§ Records supplied:
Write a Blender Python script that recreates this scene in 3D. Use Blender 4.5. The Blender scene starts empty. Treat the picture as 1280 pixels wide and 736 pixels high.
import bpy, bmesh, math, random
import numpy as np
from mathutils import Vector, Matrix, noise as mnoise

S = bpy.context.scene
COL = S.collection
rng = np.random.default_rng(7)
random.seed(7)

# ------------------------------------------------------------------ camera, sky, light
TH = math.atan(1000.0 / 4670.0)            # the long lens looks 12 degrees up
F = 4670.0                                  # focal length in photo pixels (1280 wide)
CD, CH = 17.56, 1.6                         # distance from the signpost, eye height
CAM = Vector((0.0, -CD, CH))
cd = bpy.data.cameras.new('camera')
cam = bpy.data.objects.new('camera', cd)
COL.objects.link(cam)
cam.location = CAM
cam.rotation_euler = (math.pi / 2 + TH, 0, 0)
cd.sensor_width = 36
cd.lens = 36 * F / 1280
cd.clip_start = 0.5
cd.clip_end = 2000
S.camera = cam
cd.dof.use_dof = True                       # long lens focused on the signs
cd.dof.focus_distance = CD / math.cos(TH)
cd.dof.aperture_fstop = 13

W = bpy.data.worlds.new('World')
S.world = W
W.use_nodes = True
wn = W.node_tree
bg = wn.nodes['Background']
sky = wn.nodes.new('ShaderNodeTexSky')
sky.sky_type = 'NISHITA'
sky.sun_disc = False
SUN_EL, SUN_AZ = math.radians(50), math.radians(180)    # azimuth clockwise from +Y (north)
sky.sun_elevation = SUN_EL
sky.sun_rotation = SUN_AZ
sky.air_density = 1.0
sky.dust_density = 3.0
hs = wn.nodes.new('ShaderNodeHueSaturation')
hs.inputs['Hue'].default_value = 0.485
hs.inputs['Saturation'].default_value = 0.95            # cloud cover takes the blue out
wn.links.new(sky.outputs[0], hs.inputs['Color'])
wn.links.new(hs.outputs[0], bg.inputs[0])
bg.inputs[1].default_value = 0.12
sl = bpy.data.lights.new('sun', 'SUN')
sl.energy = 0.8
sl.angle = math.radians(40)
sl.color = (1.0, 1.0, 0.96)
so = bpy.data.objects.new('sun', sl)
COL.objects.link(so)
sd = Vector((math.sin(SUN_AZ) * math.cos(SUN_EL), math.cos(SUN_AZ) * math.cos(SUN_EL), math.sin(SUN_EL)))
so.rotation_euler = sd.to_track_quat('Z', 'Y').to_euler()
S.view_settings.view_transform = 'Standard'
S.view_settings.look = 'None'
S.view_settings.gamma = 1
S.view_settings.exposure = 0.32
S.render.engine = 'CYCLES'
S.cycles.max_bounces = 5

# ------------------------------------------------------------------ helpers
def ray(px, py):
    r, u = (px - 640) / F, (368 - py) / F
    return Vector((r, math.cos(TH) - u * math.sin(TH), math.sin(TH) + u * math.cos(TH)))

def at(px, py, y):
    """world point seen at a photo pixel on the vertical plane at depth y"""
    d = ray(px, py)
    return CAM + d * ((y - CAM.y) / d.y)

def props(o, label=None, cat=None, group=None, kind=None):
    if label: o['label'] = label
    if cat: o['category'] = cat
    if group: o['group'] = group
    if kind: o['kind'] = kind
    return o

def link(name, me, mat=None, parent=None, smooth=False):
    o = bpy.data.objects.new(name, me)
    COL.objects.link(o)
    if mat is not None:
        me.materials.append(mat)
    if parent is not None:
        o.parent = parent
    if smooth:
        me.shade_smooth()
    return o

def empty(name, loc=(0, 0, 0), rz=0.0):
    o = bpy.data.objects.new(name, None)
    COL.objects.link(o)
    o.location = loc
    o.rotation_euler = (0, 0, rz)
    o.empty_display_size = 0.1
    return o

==

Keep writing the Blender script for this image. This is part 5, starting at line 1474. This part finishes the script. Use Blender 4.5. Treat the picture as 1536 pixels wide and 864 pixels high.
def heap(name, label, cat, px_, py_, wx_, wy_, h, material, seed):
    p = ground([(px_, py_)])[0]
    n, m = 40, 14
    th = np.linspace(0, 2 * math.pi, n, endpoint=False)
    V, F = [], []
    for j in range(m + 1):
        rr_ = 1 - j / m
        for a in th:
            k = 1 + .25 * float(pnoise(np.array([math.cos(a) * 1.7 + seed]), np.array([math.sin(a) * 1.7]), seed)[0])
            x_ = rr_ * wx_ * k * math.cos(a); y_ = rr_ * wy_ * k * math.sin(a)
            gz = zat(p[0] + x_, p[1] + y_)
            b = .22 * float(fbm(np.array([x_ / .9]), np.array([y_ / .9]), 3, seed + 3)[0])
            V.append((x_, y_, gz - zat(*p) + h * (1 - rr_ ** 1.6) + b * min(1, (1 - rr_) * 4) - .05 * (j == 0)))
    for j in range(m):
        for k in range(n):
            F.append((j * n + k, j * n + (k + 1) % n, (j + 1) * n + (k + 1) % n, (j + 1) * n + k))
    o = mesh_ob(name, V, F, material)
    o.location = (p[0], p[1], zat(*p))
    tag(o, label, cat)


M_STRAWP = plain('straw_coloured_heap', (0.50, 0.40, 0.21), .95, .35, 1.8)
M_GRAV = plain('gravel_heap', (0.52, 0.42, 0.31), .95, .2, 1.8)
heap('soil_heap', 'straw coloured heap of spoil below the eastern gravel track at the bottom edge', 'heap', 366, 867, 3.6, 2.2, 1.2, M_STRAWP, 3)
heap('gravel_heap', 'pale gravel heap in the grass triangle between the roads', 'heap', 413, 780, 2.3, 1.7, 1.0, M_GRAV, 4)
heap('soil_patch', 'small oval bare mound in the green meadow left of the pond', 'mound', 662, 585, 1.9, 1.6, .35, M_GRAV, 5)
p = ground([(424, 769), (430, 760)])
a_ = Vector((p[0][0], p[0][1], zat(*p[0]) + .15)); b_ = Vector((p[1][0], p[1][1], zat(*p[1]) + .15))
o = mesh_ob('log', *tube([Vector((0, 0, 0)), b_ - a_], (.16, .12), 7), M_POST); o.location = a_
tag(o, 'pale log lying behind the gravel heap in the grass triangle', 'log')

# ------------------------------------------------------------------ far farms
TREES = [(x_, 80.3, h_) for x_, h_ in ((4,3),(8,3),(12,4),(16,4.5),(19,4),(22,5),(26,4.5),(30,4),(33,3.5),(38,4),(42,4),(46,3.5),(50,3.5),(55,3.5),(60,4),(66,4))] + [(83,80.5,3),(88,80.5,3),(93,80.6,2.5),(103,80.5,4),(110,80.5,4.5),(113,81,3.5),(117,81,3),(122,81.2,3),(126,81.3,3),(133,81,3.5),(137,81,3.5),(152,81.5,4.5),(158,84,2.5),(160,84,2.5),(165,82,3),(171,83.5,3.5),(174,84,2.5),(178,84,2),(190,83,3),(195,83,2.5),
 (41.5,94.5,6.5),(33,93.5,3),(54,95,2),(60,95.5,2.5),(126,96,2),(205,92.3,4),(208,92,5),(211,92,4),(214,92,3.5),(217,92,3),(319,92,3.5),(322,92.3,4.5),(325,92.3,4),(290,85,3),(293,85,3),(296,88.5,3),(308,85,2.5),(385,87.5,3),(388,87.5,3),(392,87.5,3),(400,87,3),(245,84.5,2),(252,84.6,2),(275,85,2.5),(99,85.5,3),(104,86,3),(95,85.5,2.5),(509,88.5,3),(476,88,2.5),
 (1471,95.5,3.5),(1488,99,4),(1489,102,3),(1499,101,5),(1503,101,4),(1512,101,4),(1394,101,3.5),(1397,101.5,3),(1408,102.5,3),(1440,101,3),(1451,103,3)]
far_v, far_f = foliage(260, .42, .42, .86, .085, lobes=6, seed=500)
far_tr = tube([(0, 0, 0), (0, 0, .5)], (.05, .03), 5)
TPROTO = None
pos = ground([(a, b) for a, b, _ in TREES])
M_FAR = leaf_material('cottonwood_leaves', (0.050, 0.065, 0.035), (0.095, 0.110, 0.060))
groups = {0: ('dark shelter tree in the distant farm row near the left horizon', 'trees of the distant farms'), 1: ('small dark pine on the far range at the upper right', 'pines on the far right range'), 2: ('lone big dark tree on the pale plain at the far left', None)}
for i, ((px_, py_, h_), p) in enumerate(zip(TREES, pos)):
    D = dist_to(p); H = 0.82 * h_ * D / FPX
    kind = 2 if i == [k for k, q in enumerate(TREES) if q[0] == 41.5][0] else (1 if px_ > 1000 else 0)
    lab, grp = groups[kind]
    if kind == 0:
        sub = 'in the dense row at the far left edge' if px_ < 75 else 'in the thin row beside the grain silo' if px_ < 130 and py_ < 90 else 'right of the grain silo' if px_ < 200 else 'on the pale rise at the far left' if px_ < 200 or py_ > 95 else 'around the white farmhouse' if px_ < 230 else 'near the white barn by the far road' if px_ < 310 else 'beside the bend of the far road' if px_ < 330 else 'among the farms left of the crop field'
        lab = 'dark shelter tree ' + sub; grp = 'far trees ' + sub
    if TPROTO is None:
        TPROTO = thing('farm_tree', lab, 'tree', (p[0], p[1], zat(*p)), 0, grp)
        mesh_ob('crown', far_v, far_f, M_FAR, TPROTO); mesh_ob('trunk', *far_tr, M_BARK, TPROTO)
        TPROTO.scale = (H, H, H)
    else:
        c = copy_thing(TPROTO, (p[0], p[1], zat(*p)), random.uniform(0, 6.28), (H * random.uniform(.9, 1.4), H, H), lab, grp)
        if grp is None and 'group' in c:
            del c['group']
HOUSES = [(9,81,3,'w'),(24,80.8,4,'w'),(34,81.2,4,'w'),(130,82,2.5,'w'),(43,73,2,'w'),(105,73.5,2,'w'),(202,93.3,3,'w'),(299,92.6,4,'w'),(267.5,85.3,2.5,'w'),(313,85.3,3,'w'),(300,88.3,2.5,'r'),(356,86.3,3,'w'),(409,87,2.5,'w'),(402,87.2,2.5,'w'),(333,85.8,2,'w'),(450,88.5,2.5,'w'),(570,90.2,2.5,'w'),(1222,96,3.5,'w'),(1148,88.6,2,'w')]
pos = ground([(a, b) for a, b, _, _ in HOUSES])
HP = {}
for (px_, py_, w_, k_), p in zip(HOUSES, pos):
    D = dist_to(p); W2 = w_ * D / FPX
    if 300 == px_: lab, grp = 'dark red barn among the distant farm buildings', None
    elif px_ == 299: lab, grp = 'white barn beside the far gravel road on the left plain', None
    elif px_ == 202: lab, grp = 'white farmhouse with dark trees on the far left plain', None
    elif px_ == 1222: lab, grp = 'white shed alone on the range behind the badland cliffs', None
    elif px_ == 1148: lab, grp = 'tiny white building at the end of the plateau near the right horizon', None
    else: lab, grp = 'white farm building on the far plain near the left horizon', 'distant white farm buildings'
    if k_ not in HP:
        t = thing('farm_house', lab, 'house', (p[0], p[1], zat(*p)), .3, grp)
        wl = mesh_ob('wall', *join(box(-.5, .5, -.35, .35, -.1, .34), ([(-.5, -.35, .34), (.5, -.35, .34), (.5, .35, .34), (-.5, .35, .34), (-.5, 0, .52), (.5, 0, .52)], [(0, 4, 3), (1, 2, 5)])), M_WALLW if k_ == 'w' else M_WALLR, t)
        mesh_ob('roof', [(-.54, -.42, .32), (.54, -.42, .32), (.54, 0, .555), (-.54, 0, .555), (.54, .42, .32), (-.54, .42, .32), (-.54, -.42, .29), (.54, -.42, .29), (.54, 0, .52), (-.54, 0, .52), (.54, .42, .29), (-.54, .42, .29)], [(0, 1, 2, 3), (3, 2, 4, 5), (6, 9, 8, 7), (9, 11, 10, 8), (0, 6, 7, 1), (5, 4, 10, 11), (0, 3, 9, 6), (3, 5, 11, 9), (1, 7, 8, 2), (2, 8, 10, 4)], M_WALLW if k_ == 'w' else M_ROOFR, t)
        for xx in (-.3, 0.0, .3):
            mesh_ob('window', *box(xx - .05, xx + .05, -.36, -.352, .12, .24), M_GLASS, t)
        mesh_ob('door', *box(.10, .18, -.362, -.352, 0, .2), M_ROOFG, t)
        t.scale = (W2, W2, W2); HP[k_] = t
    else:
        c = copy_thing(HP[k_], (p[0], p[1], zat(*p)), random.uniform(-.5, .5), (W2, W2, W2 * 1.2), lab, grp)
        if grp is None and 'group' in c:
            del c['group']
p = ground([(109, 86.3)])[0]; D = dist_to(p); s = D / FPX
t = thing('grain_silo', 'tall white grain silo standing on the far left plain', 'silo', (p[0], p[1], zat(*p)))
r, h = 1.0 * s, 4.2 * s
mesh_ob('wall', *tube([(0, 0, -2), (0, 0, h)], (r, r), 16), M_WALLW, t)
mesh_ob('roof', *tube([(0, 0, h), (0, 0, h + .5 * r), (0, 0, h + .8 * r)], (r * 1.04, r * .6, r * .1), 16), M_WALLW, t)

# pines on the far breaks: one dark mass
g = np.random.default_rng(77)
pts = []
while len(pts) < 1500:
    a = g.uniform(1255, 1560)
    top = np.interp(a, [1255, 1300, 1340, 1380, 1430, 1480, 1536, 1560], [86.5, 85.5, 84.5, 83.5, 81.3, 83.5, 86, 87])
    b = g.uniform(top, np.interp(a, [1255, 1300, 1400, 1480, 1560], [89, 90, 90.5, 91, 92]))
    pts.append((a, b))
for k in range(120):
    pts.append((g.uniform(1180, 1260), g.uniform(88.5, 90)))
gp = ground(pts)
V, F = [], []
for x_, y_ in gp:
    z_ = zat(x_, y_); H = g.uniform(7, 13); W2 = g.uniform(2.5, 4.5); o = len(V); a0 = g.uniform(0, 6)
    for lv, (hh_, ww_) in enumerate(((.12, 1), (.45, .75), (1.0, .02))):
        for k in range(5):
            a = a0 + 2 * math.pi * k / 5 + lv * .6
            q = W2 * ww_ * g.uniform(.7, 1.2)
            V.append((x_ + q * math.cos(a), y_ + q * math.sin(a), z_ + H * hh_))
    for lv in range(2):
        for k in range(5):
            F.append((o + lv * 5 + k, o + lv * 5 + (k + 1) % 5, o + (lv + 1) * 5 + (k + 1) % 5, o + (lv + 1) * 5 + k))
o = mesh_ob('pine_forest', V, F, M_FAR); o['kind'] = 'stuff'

==

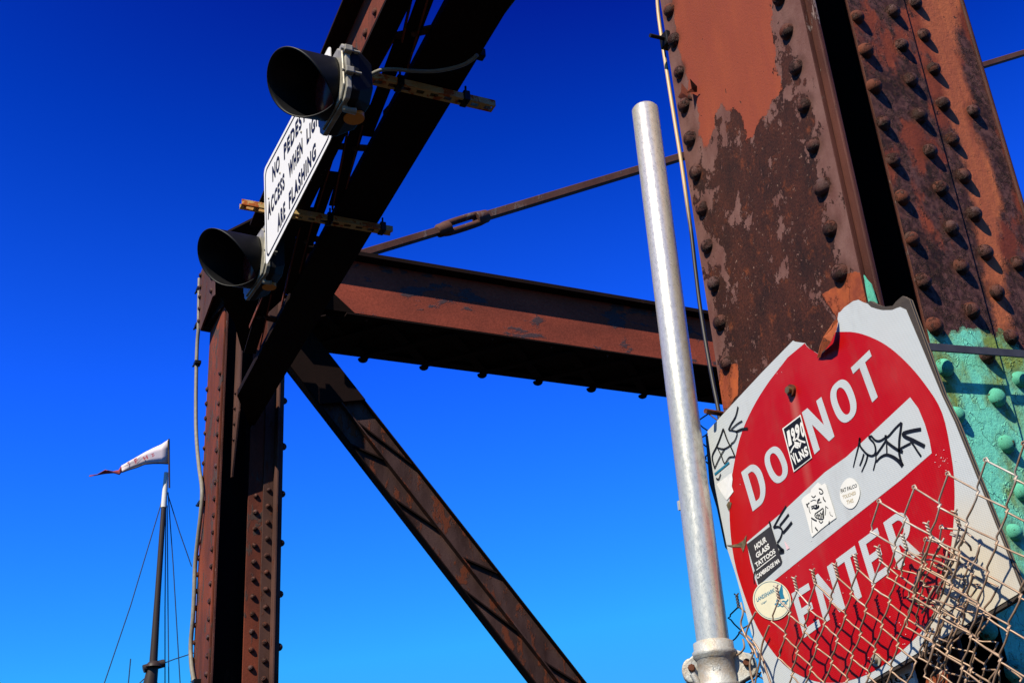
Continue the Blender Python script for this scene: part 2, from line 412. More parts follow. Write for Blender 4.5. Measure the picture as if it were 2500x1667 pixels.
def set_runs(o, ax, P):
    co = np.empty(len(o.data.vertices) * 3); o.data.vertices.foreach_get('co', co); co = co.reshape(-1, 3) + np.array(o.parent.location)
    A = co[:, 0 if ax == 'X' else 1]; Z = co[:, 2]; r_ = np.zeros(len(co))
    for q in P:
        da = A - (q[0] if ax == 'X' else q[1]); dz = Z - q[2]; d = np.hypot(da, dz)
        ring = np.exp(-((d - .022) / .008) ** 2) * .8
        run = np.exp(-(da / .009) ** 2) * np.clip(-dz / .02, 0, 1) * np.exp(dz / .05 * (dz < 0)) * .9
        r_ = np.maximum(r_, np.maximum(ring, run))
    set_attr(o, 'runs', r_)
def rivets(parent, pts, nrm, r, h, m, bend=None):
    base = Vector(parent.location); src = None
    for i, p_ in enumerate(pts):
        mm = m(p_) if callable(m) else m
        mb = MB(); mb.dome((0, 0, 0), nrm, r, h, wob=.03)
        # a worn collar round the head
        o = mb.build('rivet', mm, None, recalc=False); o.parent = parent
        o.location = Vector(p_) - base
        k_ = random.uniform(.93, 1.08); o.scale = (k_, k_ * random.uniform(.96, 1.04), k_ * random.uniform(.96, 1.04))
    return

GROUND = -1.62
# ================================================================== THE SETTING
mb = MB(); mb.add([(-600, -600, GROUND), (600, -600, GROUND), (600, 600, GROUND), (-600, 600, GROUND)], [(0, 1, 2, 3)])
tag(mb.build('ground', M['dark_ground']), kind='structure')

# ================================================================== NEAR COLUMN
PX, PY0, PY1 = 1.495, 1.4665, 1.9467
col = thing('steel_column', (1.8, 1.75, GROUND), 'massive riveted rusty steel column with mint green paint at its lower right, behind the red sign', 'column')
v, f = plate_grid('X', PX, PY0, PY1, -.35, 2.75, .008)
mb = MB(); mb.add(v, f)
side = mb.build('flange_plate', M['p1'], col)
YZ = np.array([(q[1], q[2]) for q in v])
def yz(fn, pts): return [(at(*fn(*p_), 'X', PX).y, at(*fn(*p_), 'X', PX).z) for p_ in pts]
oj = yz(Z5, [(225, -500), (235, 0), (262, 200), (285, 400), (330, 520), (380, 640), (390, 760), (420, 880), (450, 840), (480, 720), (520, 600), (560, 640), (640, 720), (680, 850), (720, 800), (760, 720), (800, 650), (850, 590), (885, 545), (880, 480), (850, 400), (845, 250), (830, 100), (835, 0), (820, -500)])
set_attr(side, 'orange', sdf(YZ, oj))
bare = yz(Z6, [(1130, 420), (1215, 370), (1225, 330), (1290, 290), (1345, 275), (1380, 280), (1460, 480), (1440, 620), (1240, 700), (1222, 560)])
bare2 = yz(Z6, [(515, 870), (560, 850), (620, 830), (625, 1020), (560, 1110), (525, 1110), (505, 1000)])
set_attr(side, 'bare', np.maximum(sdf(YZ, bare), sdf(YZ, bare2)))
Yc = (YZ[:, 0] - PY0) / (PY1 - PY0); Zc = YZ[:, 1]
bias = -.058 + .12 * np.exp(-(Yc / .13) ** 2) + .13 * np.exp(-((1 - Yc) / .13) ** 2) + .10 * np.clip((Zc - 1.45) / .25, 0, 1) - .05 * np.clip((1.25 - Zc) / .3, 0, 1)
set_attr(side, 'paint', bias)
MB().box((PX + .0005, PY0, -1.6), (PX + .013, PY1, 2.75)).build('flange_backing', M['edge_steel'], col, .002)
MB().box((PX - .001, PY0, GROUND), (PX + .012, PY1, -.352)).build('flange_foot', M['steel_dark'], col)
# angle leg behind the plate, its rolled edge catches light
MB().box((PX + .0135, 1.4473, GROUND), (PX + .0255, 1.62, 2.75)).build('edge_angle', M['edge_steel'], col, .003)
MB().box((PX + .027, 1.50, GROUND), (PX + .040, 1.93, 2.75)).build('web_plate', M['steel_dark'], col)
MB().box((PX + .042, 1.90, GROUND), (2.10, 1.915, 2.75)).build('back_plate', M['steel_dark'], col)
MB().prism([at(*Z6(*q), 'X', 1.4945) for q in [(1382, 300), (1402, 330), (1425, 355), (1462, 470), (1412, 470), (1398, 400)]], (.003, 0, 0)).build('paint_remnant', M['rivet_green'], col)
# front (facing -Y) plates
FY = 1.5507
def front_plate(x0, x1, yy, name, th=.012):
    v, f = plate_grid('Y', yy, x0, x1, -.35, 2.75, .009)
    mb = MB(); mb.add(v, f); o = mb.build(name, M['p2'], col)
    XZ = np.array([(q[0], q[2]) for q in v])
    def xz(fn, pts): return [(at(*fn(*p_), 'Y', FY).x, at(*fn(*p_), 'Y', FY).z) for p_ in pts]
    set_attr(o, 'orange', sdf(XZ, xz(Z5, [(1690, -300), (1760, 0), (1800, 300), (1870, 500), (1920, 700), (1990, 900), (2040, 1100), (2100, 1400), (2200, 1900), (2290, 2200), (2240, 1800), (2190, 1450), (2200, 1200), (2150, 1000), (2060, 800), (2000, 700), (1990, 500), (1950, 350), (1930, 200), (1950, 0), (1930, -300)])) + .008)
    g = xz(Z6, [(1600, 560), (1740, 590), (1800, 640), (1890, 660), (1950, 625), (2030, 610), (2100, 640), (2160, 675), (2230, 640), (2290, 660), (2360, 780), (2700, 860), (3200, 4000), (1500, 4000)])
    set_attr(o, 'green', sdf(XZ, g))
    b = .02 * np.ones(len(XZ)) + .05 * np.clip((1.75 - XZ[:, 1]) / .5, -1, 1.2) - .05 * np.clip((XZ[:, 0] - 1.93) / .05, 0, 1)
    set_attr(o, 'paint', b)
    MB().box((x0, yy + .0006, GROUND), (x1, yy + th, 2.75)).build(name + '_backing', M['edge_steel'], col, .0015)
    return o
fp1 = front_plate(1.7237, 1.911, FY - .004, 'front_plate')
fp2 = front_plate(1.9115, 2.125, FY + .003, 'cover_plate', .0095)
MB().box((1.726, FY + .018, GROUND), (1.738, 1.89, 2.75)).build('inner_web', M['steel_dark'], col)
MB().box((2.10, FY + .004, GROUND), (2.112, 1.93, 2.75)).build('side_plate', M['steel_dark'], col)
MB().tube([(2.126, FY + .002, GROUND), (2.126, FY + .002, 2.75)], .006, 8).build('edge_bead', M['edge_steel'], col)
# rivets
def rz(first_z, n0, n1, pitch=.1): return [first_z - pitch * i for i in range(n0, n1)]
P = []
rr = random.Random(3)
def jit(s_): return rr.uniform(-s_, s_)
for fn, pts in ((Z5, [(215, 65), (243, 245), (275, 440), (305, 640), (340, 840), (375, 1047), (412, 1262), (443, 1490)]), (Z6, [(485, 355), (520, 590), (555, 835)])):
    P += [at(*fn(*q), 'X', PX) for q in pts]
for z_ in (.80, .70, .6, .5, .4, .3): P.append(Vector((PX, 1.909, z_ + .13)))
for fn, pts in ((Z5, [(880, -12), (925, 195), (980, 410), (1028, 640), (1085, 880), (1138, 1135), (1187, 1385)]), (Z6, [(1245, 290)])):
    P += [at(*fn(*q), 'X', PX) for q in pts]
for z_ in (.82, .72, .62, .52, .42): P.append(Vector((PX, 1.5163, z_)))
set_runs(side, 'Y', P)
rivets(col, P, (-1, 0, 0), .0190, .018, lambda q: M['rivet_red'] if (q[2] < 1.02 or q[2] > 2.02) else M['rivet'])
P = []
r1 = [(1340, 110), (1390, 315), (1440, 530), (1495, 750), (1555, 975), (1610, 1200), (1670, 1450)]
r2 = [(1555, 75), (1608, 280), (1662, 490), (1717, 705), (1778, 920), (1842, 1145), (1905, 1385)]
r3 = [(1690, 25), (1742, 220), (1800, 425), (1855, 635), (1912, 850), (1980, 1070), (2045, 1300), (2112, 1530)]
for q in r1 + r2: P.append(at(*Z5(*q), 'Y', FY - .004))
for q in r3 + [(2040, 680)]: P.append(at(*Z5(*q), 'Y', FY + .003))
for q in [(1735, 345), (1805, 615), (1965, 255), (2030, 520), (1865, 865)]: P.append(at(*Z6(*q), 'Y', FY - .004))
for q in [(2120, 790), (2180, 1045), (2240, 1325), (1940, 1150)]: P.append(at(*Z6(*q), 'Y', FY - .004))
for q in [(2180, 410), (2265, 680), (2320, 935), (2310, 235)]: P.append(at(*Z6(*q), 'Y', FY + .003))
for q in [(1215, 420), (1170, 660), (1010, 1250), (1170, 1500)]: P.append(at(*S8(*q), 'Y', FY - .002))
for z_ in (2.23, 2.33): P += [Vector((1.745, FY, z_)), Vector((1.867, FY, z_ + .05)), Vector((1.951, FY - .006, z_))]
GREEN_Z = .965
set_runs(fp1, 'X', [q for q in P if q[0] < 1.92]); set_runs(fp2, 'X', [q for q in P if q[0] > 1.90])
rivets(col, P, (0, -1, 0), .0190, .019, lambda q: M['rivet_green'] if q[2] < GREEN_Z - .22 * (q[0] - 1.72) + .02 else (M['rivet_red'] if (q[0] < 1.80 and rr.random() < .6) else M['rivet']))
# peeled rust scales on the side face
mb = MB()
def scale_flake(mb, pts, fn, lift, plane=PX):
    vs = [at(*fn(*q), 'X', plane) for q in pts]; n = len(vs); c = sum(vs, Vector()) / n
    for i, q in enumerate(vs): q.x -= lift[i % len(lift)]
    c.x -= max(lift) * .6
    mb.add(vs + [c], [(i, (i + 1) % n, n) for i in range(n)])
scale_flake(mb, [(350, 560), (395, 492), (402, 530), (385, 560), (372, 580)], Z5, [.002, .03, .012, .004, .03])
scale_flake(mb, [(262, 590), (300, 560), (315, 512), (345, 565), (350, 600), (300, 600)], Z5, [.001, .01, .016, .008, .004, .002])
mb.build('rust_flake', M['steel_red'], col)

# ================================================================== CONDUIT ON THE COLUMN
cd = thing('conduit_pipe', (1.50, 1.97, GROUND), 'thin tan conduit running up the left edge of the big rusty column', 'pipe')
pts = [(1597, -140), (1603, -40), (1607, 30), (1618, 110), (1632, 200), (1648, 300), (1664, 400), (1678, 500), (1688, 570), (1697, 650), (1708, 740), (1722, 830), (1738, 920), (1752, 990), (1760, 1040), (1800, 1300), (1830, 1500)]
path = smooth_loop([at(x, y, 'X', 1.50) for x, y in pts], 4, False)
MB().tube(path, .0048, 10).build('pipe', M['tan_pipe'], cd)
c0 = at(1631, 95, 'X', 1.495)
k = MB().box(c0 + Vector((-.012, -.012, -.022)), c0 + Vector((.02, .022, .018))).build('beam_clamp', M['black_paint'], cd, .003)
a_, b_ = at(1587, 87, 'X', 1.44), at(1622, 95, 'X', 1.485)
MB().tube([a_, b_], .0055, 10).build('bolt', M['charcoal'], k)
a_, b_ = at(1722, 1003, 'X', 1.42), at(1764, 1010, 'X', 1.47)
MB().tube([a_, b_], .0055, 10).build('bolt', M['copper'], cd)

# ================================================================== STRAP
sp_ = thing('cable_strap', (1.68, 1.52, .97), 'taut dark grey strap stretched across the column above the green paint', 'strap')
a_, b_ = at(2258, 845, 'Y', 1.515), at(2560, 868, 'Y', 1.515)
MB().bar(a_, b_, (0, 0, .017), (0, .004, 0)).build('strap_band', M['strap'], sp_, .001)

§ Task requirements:
In the listing above, count each line that holds the string "Write". Give the number only.

§ Answer to this task:
2